In other words, one would need some multi-color boot polish equivalent to get them back in shape. With so many colors going on, there is no way to use polish to restore the leather of the boots that boots usually get scraped up in the field. That is unless there was a polish by the numbers kit.

The Canadian web-forums have plenty of ironical comments, posted by the soldiers who had to test and wear these CADPAT boots, most of which criticize the idea and its implementation, for example: "CADPAT on boots makes you feel like you are wearing Walmart kids rain boots", "I like CADPAT, but not on boots. ", "I remember the CADPAT boots, that one was a real f***ing joke !!" etc...

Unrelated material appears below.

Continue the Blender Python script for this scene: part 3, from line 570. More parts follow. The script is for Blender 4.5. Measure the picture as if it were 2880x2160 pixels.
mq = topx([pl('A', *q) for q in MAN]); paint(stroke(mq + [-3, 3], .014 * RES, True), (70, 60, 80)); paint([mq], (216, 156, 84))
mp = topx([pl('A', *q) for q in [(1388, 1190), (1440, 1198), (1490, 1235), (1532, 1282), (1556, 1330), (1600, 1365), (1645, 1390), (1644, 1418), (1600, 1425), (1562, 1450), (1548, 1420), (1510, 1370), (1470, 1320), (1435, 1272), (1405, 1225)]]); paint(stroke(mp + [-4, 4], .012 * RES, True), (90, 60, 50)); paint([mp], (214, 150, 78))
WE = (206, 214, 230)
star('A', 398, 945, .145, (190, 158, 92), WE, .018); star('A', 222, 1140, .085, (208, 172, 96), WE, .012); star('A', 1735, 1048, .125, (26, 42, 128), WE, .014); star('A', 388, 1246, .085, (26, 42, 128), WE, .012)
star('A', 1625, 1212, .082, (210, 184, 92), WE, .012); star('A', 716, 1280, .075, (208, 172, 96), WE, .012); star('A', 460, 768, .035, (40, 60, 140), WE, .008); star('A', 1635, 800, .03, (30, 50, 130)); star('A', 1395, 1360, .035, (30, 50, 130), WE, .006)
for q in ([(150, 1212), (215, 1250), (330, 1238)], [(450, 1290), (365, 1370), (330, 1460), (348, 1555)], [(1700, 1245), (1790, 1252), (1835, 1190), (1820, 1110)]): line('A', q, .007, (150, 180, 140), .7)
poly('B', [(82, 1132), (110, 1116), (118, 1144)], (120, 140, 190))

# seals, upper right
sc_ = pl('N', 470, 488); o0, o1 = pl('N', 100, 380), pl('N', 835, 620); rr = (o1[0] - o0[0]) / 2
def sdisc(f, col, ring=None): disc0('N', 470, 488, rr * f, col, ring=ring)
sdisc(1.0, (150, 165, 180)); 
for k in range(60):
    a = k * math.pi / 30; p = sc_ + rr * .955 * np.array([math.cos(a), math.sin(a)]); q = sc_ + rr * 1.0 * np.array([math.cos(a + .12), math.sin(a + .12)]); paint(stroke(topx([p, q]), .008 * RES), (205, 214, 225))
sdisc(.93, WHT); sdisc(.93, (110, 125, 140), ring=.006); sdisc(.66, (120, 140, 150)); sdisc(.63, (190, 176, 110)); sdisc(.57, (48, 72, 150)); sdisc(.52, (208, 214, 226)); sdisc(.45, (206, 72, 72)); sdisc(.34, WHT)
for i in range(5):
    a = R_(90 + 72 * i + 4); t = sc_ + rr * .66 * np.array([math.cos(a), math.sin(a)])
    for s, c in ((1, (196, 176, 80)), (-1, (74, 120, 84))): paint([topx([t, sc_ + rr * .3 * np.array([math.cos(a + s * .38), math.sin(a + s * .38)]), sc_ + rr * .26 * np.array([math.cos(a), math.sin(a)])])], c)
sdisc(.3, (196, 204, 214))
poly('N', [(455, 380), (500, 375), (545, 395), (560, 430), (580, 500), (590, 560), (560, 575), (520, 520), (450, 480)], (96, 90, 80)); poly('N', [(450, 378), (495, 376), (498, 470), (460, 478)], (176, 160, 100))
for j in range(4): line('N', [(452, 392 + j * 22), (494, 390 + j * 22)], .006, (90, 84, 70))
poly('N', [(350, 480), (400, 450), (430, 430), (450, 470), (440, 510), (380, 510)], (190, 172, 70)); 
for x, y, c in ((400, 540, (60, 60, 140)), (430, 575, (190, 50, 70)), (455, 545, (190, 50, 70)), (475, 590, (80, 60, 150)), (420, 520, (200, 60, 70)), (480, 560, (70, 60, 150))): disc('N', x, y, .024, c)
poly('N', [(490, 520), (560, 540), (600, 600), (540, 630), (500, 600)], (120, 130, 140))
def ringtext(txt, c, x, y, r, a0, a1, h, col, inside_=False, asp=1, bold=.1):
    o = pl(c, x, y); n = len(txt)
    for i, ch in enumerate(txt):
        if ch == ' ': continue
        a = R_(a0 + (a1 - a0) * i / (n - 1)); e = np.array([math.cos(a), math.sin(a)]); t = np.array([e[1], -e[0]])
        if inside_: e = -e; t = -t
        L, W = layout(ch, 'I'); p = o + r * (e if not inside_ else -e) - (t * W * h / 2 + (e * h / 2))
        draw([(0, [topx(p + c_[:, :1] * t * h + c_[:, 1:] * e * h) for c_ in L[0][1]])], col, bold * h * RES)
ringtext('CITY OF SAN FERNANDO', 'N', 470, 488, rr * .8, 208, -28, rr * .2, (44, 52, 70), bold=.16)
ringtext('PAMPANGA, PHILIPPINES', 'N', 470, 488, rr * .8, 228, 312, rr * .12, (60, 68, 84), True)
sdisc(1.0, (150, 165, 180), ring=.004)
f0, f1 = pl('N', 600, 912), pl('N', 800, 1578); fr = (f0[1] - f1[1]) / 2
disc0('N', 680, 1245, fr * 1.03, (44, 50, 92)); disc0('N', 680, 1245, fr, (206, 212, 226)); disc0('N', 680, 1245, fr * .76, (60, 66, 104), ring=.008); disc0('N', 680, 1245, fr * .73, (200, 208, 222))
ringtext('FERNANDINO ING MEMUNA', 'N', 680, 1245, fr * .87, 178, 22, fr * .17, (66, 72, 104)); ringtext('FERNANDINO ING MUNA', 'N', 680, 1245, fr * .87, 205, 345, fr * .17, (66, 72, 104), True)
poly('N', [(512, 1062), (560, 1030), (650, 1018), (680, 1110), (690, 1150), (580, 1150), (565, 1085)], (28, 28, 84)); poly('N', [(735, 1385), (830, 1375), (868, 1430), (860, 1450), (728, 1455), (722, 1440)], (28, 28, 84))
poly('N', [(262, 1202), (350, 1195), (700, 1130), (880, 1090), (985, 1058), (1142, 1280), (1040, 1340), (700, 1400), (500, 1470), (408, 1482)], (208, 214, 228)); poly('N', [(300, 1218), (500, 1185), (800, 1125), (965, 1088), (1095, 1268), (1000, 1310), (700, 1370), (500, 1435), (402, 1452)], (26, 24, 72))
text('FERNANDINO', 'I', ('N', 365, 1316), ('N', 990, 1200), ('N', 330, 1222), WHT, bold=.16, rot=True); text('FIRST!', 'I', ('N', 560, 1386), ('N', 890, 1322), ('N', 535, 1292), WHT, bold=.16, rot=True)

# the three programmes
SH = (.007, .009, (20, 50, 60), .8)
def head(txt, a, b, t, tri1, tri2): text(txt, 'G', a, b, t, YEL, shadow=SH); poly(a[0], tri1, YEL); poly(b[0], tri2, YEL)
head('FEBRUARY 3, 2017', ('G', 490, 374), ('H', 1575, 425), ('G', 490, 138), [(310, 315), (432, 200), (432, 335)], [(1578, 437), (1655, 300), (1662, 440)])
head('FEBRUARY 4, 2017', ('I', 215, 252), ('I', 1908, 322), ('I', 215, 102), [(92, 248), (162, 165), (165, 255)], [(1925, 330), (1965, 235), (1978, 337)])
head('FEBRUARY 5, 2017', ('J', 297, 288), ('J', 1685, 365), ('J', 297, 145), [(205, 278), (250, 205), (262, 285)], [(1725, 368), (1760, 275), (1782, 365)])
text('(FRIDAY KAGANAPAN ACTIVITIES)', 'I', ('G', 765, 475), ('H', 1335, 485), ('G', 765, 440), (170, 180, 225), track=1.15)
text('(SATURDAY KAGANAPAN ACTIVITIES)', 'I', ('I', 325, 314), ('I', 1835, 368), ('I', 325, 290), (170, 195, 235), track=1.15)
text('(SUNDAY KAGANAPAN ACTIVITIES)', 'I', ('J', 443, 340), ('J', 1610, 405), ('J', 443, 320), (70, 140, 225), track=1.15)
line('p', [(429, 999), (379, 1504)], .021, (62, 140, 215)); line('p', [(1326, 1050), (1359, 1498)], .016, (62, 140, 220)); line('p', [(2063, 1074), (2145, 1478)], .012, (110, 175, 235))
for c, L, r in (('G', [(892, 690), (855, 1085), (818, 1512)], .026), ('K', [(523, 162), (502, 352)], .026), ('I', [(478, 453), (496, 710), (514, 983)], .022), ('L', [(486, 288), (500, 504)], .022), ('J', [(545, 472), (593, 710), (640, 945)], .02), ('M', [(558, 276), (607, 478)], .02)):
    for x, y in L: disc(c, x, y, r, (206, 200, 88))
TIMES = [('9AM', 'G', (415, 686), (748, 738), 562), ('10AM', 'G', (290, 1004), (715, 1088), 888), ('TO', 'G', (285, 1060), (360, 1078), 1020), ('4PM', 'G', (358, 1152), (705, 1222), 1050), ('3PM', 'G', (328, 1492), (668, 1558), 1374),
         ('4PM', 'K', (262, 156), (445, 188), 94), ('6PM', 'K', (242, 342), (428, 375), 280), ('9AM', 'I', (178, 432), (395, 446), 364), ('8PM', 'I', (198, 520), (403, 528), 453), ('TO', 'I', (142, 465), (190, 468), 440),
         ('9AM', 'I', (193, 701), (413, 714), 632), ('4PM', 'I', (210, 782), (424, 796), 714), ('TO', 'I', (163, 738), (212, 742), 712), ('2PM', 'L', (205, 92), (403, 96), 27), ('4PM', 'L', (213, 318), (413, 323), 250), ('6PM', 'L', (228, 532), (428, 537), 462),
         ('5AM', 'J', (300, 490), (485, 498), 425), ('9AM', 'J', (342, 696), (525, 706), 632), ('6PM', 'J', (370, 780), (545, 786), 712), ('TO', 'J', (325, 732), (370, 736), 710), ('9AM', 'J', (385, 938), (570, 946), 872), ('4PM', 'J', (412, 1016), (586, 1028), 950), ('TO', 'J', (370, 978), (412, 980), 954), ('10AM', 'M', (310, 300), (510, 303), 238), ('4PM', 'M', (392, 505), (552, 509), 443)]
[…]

However, many new ideas and concepts did face with resistance and misunderstanding in the past, but anyway managed to prove their usefulness.

There were also full-leather CADPAT variants of the CF boots, manufactured by "Terra" company, both in temperate-Woodland (TW) and Arid (AR) camouflage.

The out-sole tread pattern looks very similar to the one of conventional Canadian boots, the so-called "Black Pebbled Leather Combat Boots" (Mark I - Mark IV). This tread pattern was "borrowed" by the Canadians from the British military "High-Leg Combat Boots".

The care of these boots consists of brushing all dirt and debris off after each use, because layers of caked-on dirt and mud will make any footwear wear out faster. Nylon and mesh uppers can be washed with mild dish soap and warm water, because using harsh detergents can break down synthetic fabrics over time. If these boots got soaked, the best one can do is to fill the boots loosely with newspaper or paper towels and let them dry in a warm place, far from any sources of open heat or sun, because this can damage or weaken the boots.

The leather parts of the boots can be cleaned with a gentle leather cleaner, dried completely and then rubbed with special silicone-based leather conditioner to prevent the leather from drying out. The treated leather will naturally repel water and dirt. Periodically cleaning and re-treating the boots can significantly extend the life of footwear.